The western flower thrips (WFT), Frankiliniella occidentalis is a recent exotic invader also found in cotton regions. It is similar in appearance to F. schultzei but paler, making it easy to distinguish from F. schultzei but hard to distinguish from T. tabaci. WFT causes similar damage to cotton seedlings and also eats mite eggs. It is resistant to a range of insecticides, including many organophosphates and carbamates.

What are we finding?
Most thrips collected last week on cotton seedlings on the Darling Downs were T. tabaci, but low numbers of F. occidentalis were present. The numbers of thrips nymphs were very low, indicating effective control (see below).
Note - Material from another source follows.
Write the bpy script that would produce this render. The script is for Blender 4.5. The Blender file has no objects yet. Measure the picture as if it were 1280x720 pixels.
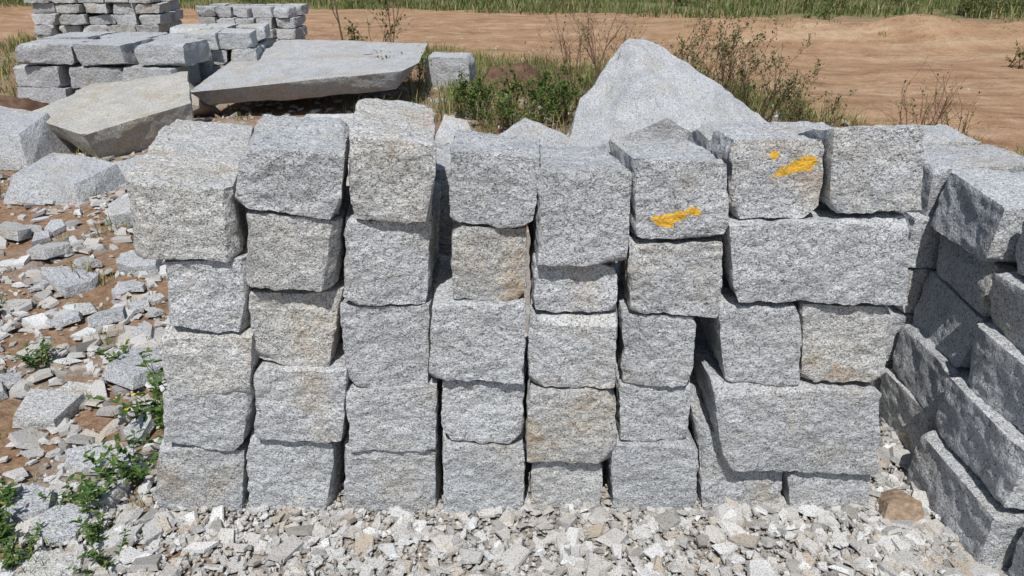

The presence of high populations of adult T. tabaci where either granular insecticides or seed dressing have been used suggests there are constant influxes of adult thrips moving in from cereals and weeds (see below).

Thrips Thresholds
Due to the capacity to recover from some damage, thresholds for thrips must include both pest abundance and damage levels – which should both be exceeded before control is warranted.

From planting to flowering     (1 flower per metre)
Adults and larvae per plant                10
and
Damage (reduction in leaf area)        80%  (leaves less than 1 cm in length)

Control
Seed dressings can reduce early damage but will degrade over 14 to 21 days post planting (indicted by the presence of thrips larvae). By then leaf area should be sufficient for above-ground applications of systemic insecticides to be effective if necessary. Systemic granular insecticides, applied at planting, provide longer control, but in some districts they are not necessary for thrips control due to low numbers or good growing conditions.

If using seed dressings or granular insecticides be aware that adult thrips will continue to be found in the crop as they move from cereals and weeds. These adults will feed and die, causing no damage. The best indicator of declining control is the presence of thrips larvae which indicates that the pesticide is no longer effective.